The other trimmings are also in hand. There's a big slab of sausage meat in the freezer, and some pigs in blankets all care of Ally Pally's Farmers Market and the lovely Giggly Pig stand. And as of today, some very special breadcrumbs...
I've previously waxed lyrical on the joys of chicken toast and last time I did someone made a suggestion that stuck with me. Yesterday, thanks to a piece I was writing on Alternative Christmas Lunches, I got sent a cockerel to try. Given the lack of fridge space and the size of the bird (it's enormous), I roasted that straight away (while writing some suitably juvenile Tweets about it all) and, this morning, while freezing lots of the cooked meat (and preparing the biggest green curry I've ever seen) as per the suggestion (and I apologise because I can't remember who made it) took some of the cooking juices, slapped them on some crusty bread and grilled it all off. That left me with the above slices of golden beauty which are currently cooling in the kitchen. In a few minutes, they'll all be blitzed down to breadcrumbs which will then be used as the basis for the stuffing on Christmas Day. Yeah. Exactly.
Comments
Chicken toast sounds like a bloody amazing idea, I'll definitely give it a go.

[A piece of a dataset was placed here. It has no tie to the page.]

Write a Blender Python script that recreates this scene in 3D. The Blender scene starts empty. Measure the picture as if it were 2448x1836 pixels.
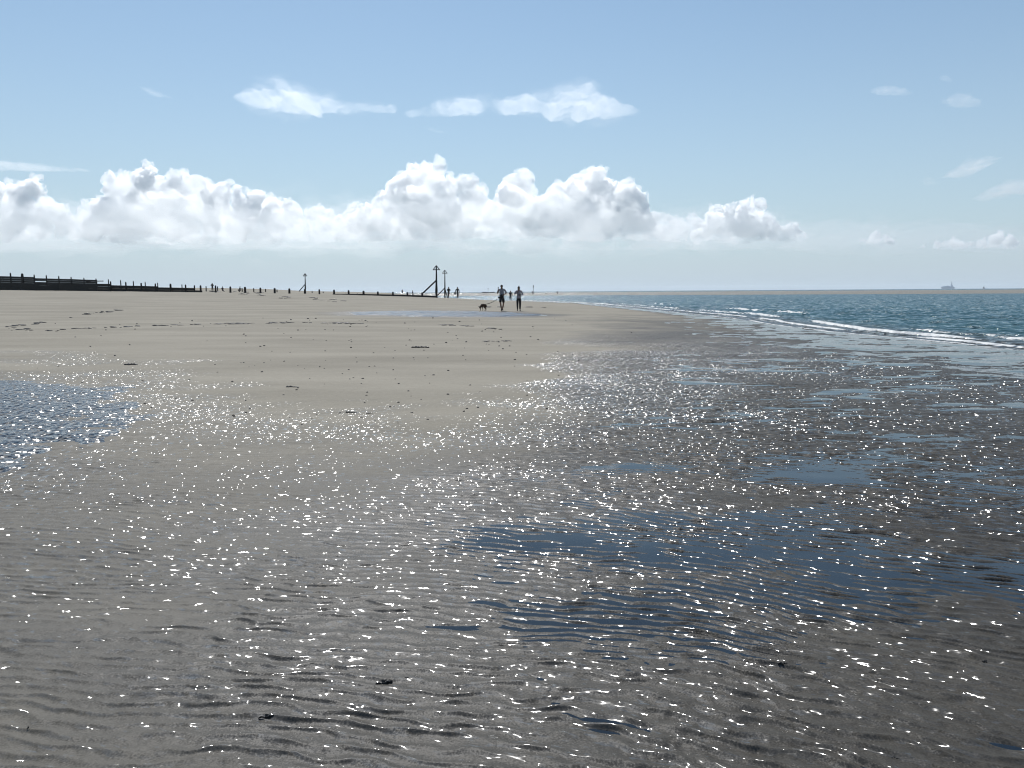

Sainsbury sent me a pretty nice Christmas pud this year, loads of nuts but good all the same but I'm still a little jealous as I would have loved to try the "Heston"
Hope you have a good one!
On the rare occasions we have Christmas a deux (as this year) we do similar to you... a lazy breaky and then a starter followed some hours later by a main and then some hours later by cheese... and some chocs and snacks now and again.
This year I bought a whole foie gras for starter (we'll only defrost/ devein and cook a small piece of it), rib of beef for the main and tonnes of good cheese is on the way.
This year it's a turkey of indeterminate origins roasting in the boat oven somewhere up a river in Guatemala. Ah well can't have it all!
Merry Crimble to you and yours.
In other words, it sounds delicious.